WHAT THIS TASK INVOLVES
Transcribe all of the material below word for word and leave out its pictures.

RECORDED INFORMATION
------------------------------------------------------------------------

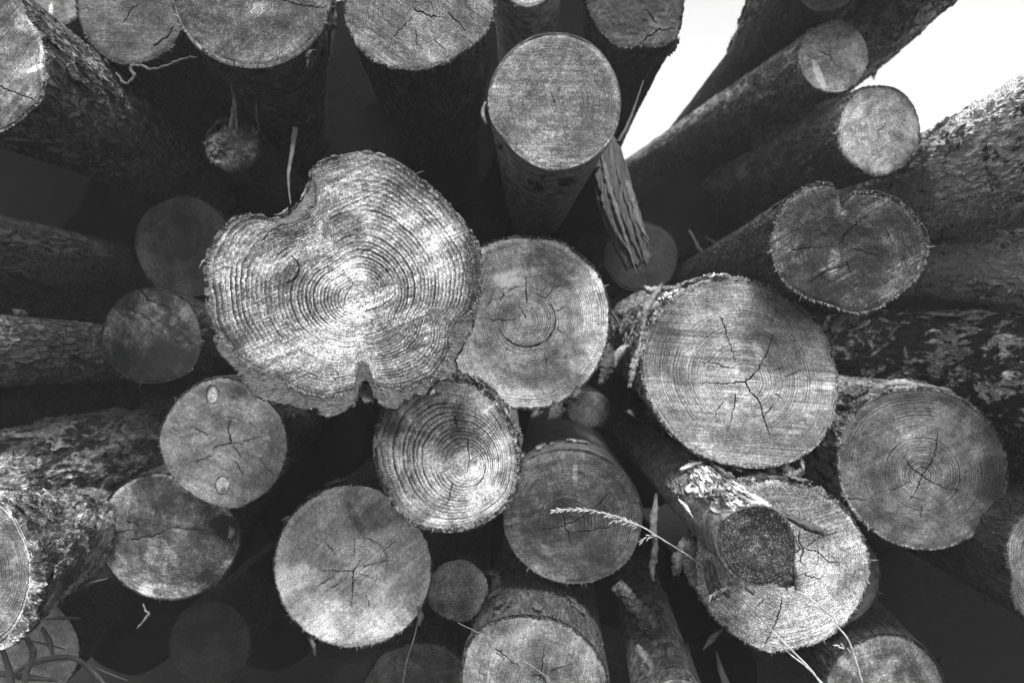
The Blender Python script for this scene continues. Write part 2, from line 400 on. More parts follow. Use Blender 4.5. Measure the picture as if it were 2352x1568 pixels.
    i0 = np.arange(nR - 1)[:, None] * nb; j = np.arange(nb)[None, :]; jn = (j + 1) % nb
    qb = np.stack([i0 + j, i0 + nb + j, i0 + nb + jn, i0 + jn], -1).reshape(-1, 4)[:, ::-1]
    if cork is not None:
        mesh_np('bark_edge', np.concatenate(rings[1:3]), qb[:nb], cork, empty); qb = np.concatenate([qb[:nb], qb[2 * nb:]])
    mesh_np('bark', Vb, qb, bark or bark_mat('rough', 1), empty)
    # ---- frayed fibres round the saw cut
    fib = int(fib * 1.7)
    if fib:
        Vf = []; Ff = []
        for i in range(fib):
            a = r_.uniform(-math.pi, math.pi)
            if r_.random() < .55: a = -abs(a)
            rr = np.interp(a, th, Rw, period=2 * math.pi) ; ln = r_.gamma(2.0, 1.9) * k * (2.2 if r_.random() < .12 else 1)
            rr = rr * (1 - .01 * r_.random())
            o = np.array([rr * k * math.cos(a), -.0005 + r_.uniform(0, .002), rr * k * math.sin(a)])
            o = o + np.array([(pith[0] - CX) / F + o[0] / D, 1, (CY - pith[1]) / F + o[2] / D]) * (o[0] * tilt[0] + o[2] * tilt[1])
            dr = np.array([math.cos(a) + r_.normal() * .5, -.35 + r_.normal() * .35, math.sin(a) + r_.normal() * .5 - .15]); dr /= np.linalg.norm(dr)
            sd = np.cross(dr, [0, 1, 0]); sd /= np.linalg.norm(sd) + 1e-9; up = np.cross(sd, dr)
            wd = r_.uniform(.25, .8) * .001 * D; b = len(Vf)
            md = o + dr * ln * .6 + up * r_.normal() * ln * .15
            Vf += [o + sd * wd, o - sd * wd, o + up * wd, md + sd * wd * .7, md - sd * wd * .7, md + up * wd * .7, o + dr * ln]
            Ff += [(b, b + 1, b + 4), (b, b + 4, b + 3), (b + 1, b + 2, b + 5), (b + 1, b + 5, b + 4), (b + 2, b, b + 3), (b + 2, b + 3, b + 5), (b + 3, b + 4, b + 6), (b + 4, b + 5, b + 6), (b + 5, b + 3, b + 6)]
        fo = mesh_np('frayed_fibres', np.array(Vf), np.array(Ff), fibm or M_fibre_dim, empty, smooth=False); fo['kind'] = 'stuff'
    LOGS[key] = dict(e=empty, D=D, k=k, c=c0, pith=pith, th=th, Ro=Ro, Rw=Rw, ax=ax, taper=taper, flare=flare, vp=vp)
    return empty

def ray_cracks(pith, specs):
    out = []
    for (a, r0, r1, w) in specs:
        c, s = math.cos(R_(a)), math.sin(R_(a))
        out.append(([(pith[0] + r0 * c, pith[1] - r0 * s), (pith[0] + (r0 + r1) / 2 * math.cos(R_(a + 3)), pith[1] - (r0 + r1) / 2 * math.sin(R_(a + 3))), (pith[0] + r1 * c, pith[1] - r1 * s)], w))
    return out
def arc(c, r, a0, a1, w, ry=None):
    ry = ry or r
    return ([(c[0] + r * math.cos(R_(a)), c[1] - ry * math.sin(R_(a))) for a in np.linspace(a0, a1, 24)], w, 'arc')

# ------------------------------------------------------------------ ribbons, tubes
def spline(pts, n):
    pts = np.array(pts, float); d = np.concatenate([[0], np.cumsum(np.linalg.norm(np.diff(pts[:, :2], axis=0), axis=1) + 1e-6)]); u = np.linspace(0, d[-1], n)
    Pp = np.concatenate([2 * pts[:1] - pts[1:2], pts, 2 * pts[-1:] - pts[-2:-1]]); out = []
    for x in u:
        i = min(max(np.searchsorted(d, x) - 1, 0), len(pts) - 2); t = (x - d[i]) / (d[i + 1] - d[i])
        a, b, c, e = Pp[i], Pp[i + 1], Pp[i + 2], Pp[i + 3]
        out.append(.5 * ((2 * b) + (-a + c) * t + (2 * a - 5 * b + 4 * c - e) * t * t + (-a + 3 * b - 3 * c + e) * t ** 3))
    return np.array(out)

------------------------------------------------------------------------

EXERCISE RESULT
The Blender Python script for this scene continues. Write part 2, from line 400 on. More parts follow. Use Blender 4.5. Measure the picture as if it were 2352x1568 pixels.
    i0 = np.arange(nR - 1)[:, None] * nb; j = np.arange(nb)[None, :]; jn = (j + 1) % nb
    qb = np.stack([i0 + j, i0 + nb + j, i0 + nb + jn, i0 + jn], -1).reshape(-1, 4)[:, ::-1]
    if cork is not None:
        mesh_np('bark_edge', np.concatenate(rings[1:3]), qb[:nb], cork, empty); qb = np.concatenate([qb[:nb], qb[2 * nb:]])
    mesh_np('bark', Vb, qb, bark or bark_mat('rough', 1), empty)
    # ---- frayed fibres round the saw cut
    fib = int(fib * 1.7)
    if fib:
        Vf = []; Ff = []
        for i in range(fib):
            a = r_.uniform(-math.pi, math.pi)
            if r_.random() < .55: a = -abs(a)
            rr = np.interp(a, th, Rw, period=2 * math.pi) ; ln = r_.gamma(2.0, 1.9) * k * (2.2 if r_.random() < .12 else 1)
            rr = rr * (1 - .01 * r_.random())
            o = np.array([rr * k * math.cos(a), -.0005 + r_.uniform(0, .002), rr * k * math.sin(a)])
            o = o + np.array([(pith[0] - CX) / F + o[0] / D, 1, (CY - pith[1]) / F + o[2] / D]) * (o[0] * tilt[0] + o[2] * tilt[1])
            dr = np.array([math.cos(a) + r_.normal() * .5, -.35 + r_.normal() * .35, math.sin(a) + r_.normal() * .5 - .15]); dr /= np.linalg.norm(dr)
            sd = np.cross(dr, [0, 1, 0]); sd /= np.linalg.norm(sd) + 1e-9; up = np.cross(sd, dr)
            wd = r_.uniform(.25, .8) * .001 * D; b = len(Vf)
            md = o + dr * ln * .6 + up * r_.normal() * ln * .15
            Vf += [o + sd * wd, o - sd * wd, o + up * wd, md + sd * wd * .7, md - sd * wd * .7, md + up * wd * .7, o + dr * ln]
            Ff += [(b, b + 1, b + 4), (b, b + 4, b + 3), (b + 1, b + 2, b + 5), (b + 1, b + 5, b + 4), (b + 2, b, b + 3), (b + 2, b + 3, b + 5), (b + 3, b + 4, b + 6), (b + 4, b + 5, b + 6), (b + 5, b + 3, b + 6)]
        fo = mesh_np('frayed_fibres', np.array(Vf), np.array(Ff), fibm or M_fibre_dim, empty, smooth=False); fo['kind'] = 'stuff'
    LOGS[key] = dict(e=empty, D=D, k=k, c=c0, pith=pith, th=th, Ro=Ro, Rw=Rw, ax=ax, taper=taper, flare=flare, vp=vp)
    return empty

def ray_cracks(pith, specs):
    out = []
    for (a, r0, r1, w) in specs:
        c, s = math.cos(R_(a)), math.sin(R_(a))
        out.append(([(pith[0] + r0 * c, pith[1] - r0 * s), (pith[0] + (r0 + r1) / 2 * math.cos(R_(a + 3)), pith[1] - (r0 + r1) / 2 * math.sin(R_(a + 3))), (pith[0] + r1 * c, pith[1] - r1 * s)], w))
    return out
def arc(c, r, a0, a1, w, ry=None):
    ry = ry or r
    return ([(c[0] + r * math.cos(R_(a)), c[1] - ry * math.sin(R_(a))) for a in np.linspace(a0, a1, 24)], w, 'arc')

# ------------------------------------------------------------------ ribbons, tubes
def spline(pts, n):
    pts = np.array(pts, float); d = np.concatenate([[0], np.cumsum(np.linalg.norm(np.diff(pts[:, :2], axis=0), axis=1) + 1e-6)]); u = np.linspace(0, d[-1], n)
    Pp = np.concatenate([2 * pts[:1] - pts[1:2], pts, 2 * pts[-1:] - pts[-2:-1]]); out = []
    for x in u:
        i = min(max(np.searchsorted(d, x) - 1, 0), len(pts) - 2); t = (x - d[i]) / (d[i + 1] - d[i])
        a, b, c, e = Pp[i], Pp[i + 1], Pp[i + 2], Pp[i + 3]
        out.append(.5 * ((2 * b) + (-a + c) * t + (2 * a - 5 * b + 4 * c - e) * t * t + (-a + 3 * b - 3 * c + e) * t ** 3))
    return np.array(out)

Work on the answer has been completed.